How do you align internal Stakeholders?
Alignment of internal stakeholders for a specific project/initiative is important to ensure that everyone is working towards the same objectives & goals.
Here are a few ways I drive stakeholder alignment:
- Define what are you solving for (ie. what are the goals & objectives of a specific initiative). Ensure that your stakeholders understand the goals & objectives, and what success looks like.
- Identify the role of each stakeholder in the project/initiative, and align on the roles & responsibilities with each stakeholder. Explain how the contribution of each stakeholder ladders up to the overall project/initiative goals & objectives. This will help to remove confusion or friction.
- Align with each stakeholder on timelines and deliverables.
- Develop a clear project plan that outlines key deliverables, timelines, and scope. Conduct proactive & regular communication with all stakeholders to ensure everyone is on the same page about progress on key workstreams.
- Regularly meet with each of the key stakeholders to understand their feedback, what blockers & challenges are they facing, and what actions you will take as the next steps based on the feedback shared.
- Foster collaboration among stakeholders (for eg, using a shared project workspace).
The above are steps that I take when aligning internal stakeholders.
Please feel free to reach out to me directly via LinkedIn message if you would like to discuss this further.
Whenever possible, have all stakeholders in a scoping meeting to agree on the project fundamentals:
What is the problem that we're trying to solve?
What is in-scope for developing the solution? What is out-of-scope?
What are timelines for delivery?
Who is responsible for various aspects of the project - and what are the agreed delivery dates for those elements?
These elements are documented and put in a centralized place. They're referenced at every follow up meeting. And, if there are adjustments to scope, those adjustments and their impacts on timeline are addressed with the group.
Aligning internal stakeholders is crucial in just about any organization. To do that, you need clear rules about work and decision ownership. As I mentioned in a different answer, teams with good ideas fail to execute because they can't make decisions effectively (i.e., they cannot get aligned on what to do). Here are three tools I learned, use, and now regularly teach to my team and co-workers that can significantly improve the clarity of who, how, and when you will make decisions in your organization and get you better aligned.

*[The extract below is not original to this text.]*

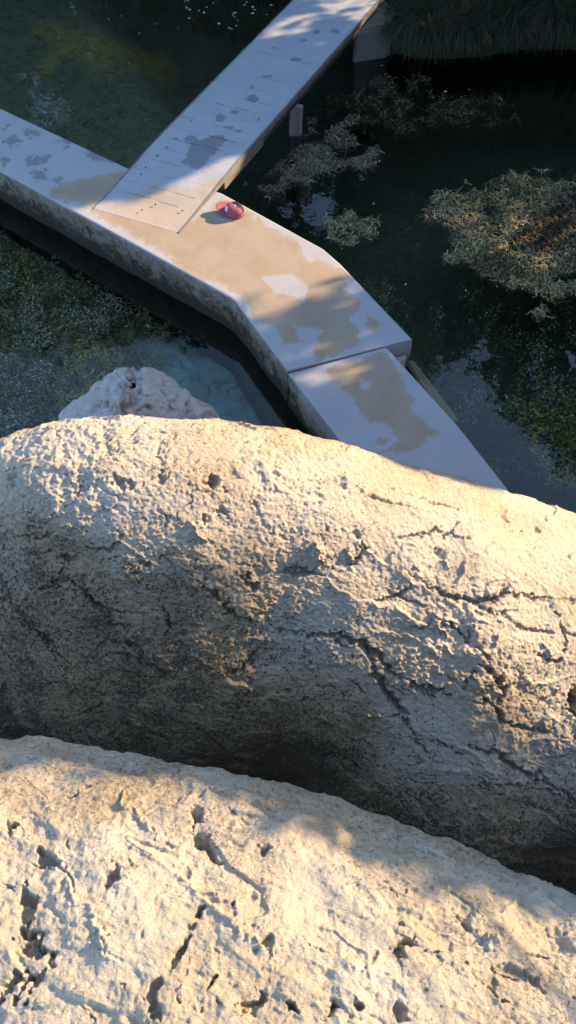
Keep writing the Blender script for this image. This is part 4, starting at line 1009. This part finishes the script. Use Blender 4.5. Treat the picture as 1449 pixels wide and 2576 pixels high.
def rim_shade_shrub():  # unseen bush added only to shade the rim of the nearest rock
    root = empty('shade_shrub', (2.35, -.9, 3.9)); b0 = np.array([2.35, -.9, 3.9]); rg = np.random.default_rng(5)
    path = [(0, 0, 0), (.15, .3, .5), (.3, .7, 1.0), (.38, 1.1, 1.45), (.4, 1.3, 1.8)]
    V, Fc = tube(path, [.05, .042, .034, .024, .012], 8); V = list(V)
    cen = np.array([[.55, 1.6, 1.7], [.75, 2.0, 1.45], [.6, 2.3, 1.9], [.9, 2.5, 1.55], [.7, 2.9, 1.75], [.45, 1.5, 2.2], [.8, 2.1, 2.2], [1.0, 3.2, 1.5], [.5, 1.2, 1.5], [.9, 1.7, 1.2]])
    for c in cen:
        v2, f2 = tube([np.array(path[3]), (np.array(path[3])+c)/2+[0, 0, .1], c], [.012, .008, .003], 5); b = len(V); V += v2; Fc += [tuple(i+b for i in f) for f in f2]
    link_mesh('trunk', np.array(V), np.array(Fc), MAT['bark'], root, smooth=True)
    n = 26000; d = rg.normal(0, 1, (n, 3)); d /= np.linalg.norm(d, axis=1)[:, None]
    p = cen[rg.integers(0, len(cen), n)]+d*(.5*rg.uniform(.1, 1, n)**.6)[:, None]
    P = p+b0; iu = np.clip(((P@U-U0)/CELL).astype(int), 1, NU-2); iv = np.clip(((P@Vv-V0)/CELL).astype(int), 1, NV-2)
    fr = np.maximum.reduce([smap[iu+a, iv+b] for a in (-1, 0, 1) for b in (-1, 0, 1)])
    q, dd = proj(P)
    keep = (rg.uniform(0, 1, n) < np.where(fr < .03, 1, np.clip(-np.log(np.clip(fr, .008, 1))/5., 0, 1))) & ~((q[:, 0] < 1800) & (dd > 0) & (q[:, 0] > -300) & (q[:, 1] > -200)); p = p[keep]; n = len(p)
    a = rg.normal(0, 1, (n, 3)); a /= np.linalg.norm(a, axis=1)[:, None]; b = np.cross(a, rg.normal(0, 1, (n, 3))); b /= np.linalg.norm(b, axis=1)[:, None]
    s_ = (.075*rg.uniform(.5, 1.2, n))[:, None]; a = a*s_*.5; b = b*s_*.3
    Vt = np.stack([p-a, p-b, p+a, p+b], 1).reshape(-1, 3)
    link_mesh('crown', Vt, np.arange(4*n).reshape(-1, 4), MAT['leaf'], root, cols={'col': np.repeat(np.array([.06, .09, .03])[None]*rg.uniform(.6, 1.3, n)[:, None], 4, 0)})
    tag(root, 'unseen leafy bush added to shade the rim of the nearest ledge', 'shade_shrub')
rim_shade_shrub()
# sunward trees on the right bank (they throw the dappled shade)
ordn = ['first', 'second', 'third', 'fourth', 'fifth', 'sixth', 'seventh', 'eighth']
k = 0
for u, h_, r_, n_ in [(-15.3, 12, 2.6, 22000), (-12.7, 12, 2.8, 44000), (-9.15, 12.5, 3.4, 64000), (-5.0, 13.5, 4.0, 60000), (1.7, 14, 4.3, 60000), (-2.2, 7.3, 3.5, 64000), (1.95, 13.2, 3.6, 60000), (1.3, 10.2, 4.4, 60000)]:
    ln = (-1.15*U[0], -1.15*U[1]) if k == 6 else ((-.35*U[0], -.35*U[1]) if k == 7 else (0, 0)); D_ = 13.5+.9*math.sin(k*2.4); bx, by = AZ[0]*D_+U[0]*u, AZ[1]*D_+U[1]*u
    tree(bx, by, h_, r_, .6, n_, .2, 'leafy tree on the right bank, %s from the far end of the row' % ordn[k], seed=k, gap=True, lean=ln); k += 1
# trees over the far bank, mirrored in the water
for k, (x, y, h, r) in enumerate([(-11, 19, 15, 3.6), (-6.5, 18.0, 15.5, 3.6), (-2.0, 18.5, 15, 3.5), (2.5, 17.5, 14.5, 3.6), (6.5, 15.8, 14, 3.3), (4.6, 20.5, 17, 3.8), (-8.8, 22.5, 16.5, 4.4), (-4.2, 22.5, 17, 4.4), (.3, 22.5, 17, 4.4), (10, 18.5, 15, 4.0)]):
    tree(x, y, h, r, .5, 24000, .27, 'tall tree on the far bank, %s' % ['leftmost of the front row', 'second from the left in the front row', 'third from the left in the front row', 'fourth from the left in the front row', 'fifth from the left in the front row', 'rightmost of the back row', 'leftmost of the back row', 'second from the left in the back row', 'third from the left in the back row', 'rightmost of the front row'][k], seed=20+k, gap=True)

RAPID framework (HBR article among others) -- this assigns roles to people regarding a decision including who will make it. I STRONGLY prefer this to the RACI framework which is about getting work done and processes, not who makes a recommendation and who gets to decide.
Five day alignment (LinkedIn post) -- when you're stuck, this process is about making a commitment to get unstuck
Clean escalation (LinkedIn post among others) -- and when that commitment to getting unstuck doesn't work, rather than being un-collaborative or continuing on fruitlessly, this approach helps move decisions along.
The most important is to first listen to their worries regarding your project and determine the core problem that could be tackled solving more than the worries of one of the stakeholder, but most of the worries of nearly all the stakeholder.
The stakeholders are as the users giving feedback, they see the problems from their point of view and express the solution that they would like to be implemented.
I usually use the following process:
- Listen to all stakeholders
- Analyze the information received in term of worries not in term of solution (detect what they want you to solve for them, don't consider the solution they may have given you)
- Map all the information received from the stakeholders to see the trends and the common worries
- Verify if the product or project you are presenting them solves these worries
- if it doesn't, you need to find a strong data argument to sustain your project or pivot and adjust your project to better fit to the expectations and worries of the stakeholders.
- if your project solve some of the worries of the stakeholders, then present it in those terms
- as far as their worries will be addressed, the stakeholders will be naturally aligned
But don't allow the stakeholders to tell you the solution, it would be biaised.
In fact, this is not so far from what a product manager does with the user feedback.